Man with a hot company RWD Technologies is young, growing and making money

July 23, 1998|By Mark Guidera | Mark Guidera,SUN STAFF

It's said revenge is a dish best served cold, but Robert W. Deutsch's plate is hot.

Columbia-based RWD Technologies Inc., which Deutsch founded 10 years ago after he was forced out of another company he had launched, has been seeing revenue and profit soar in the past year as Fortune 500 companies such as Chrysler Corp. and Merck & Co. have signed up RWD to help train workers to install and use sophisticated computer systems and software.

Yesterday, RWD reported its fourth consecutive profitable quarter since going public a year ago.

The company said it booked $27.4 million in revenue for its second quarter ended June 30. That's 32 percent more than in the same quarter last year, for which the company reported revenue of $21 million.

Earnings surged to $3.2 million in the quarter, or 20 cents per diluted share, 45 percent more than in the 1997 quarter and 2 cents more than analysts had estimated.

For the first six months, RWD earnings are up 53 percent over 1997, at $6.1 million on sales of $39.8 million, up 34 percent.

Shares of RWD, which went public at $13 a share in February 1997, closed yesterday at $21.87, giving the company a market value of $323 million.

The strong numbers for the first half of the year come on the heels of the company's record revenue of $85.6 million in 1997. Revenue has risen more than 30 percent annually since 1995.

Can the company sustain the breathless growth pace?
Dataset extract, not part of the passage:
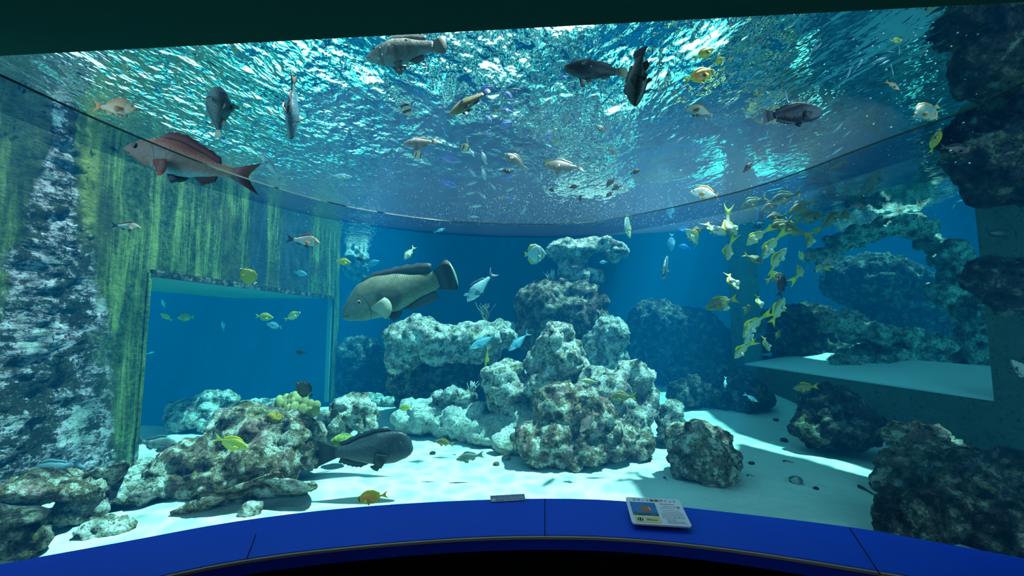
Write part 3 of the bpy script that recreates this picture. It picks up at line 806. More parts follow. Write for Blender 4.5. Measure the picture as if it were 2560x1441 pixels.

Founder Deutsch thinks so.

"Thirty percent growth should not be a problem," he said. "We're in a niche business where the competition's not that great, and we're not expensive. I can see us becoming a billion-dollar company in the next decade if we can get the right people and the economy stays good."

But strong competitors abound. Among the ones RWD faces in the computer integration and support industry are IBM, NCR and Arthur Andersen Consulting.

Deutsch, a former nuclear engineering professor at Catholic University, is gratified by the 900-employee company's fast growth and success in the face of such competition. The JTC company has offices in 13 states and one in Europe.

Revenue has surged, said RWD's chief financial officer, Ronald E. Holtz, primarily because of two of the company's services.

First, demand has exploded for the company's support service, which teaches employees at big companies how to install and use enterprise resource planning software.

Such "enterprise" systems allow companies to consolidate all departmental systems into one.

RWD's enterprise support service grew almost 100 percent in the first three months of this year compared with the same months of 1997, said Holtz.

Meanwhile, demand for the company's "lean manufacturing" service, which helps workers at big manufacturing operations develop training and other materials for sophisticated computer systems and related technologies, is up more than 60 percent this year. In an example of this booming niche service, RWD helped its largest customer, Chrysler, train workers to use a computer system that helps assemble new cars and auto parts.

"We take complex technology and make it easy for the worker to understand and use," said Holtz. "In the end, that improves worker productivity."

Deutsch said, "I knew this company would be a success because for a long time I'd been seeing how frustrated managers get when a company brings in new technologies, but it doesn't relate to better productivity. The reason is simple: They forget about the people who will use it."

RWD was built on bridging the gap between technology and the people who use it, he said.

To achieve that, Deutsch has no sales or marketing staff. Instead, RWD relies on computer engineers and other experts to dissect customer troubles and develop solutions from the front-line worker's perspective.

"Our engineers are our best sale people," he said, "because they are the ones who understand the technologies and the problems a customer is facing."

Another Deutsch strategy is keeping management layers lean, creating new divisions once a team gets too big. That, he reasons, keeps in-house competition down and team spirit up.

At 74, Deutsch, a longtime Pikesville resident, still rules the roost at RWD as chairman and chief executive, showing up for work each day in person or by computer from his Palm Beach, Fla., vacation home.

He and his family maintain shareholder control of the company, too. They hold more than 60 percent of the shares.

Deutsch relishes being able to build a successful venture so quickly -- it turned a profit in three years -- after getting the boot from another company he founded, General Physics Corp., also based in Columbia.

In 1987, National Patent Development Corp. bought a majority stake in General Physics and offered Deutsch a golden parachute.

He sold his family's 24 percent stake in General Physics for $18 million and launched RWD three months later.

"I'd worked in Florida for a time and saw what retirement was all about: You don't do anything," said Deutsch.

"Besides, I knew exactly what I wanted to do."